At all times, Alfredson’s focus is not on the aesthetic but the realistic. Which is not to say that his film isn’t beautiful. It opens on an image of snowflakes falling like silent angels, conjuring the icy otherworldliness of this innocent, isolated town. It’s these moments of beauty that lift Let the Right One In out of oppressive darkness. At it’s heart, after all, it’s a love story between two people on the brink of childhood; one learning to reclaim it, the other to let it go. It’s in those quiet moments between Eli and Oskar that the real meaning of the film’s title is revealed, referring to the heart, not just the home.

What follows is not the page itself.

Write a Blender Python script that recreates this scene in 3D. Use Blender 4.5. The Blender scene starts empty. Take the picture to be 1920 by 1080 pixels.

Oddly evocative of Miyazaki’s Castle in the Sky, this love story is all the more heartfelt for its faltering, adolescent uncertainty. When Eli comes to Oskar’s room one night, fresh from feeding, she climbs in behind him. Unable to see her face, he asks her to be his girlfriend. “Will anything change?” she wonders. “No,” he replies. “Then okay.” As they lie there listening to Eli’s heartbeat, the film reaches a moment of pure transcendence where innocence, horror and love each dissolve into the other.
Alfredson and Lindqvist have crafted a modern fairy tale that stands comparison with the work of Hans Christian Anderson and the Brothers Grimm. In its collision of fantasy and reality, darkness and light, love and loss, Let the Right One In has simply swept aside the rest of the genre, and proved conclusively that horror thrills don’t have to come cheap.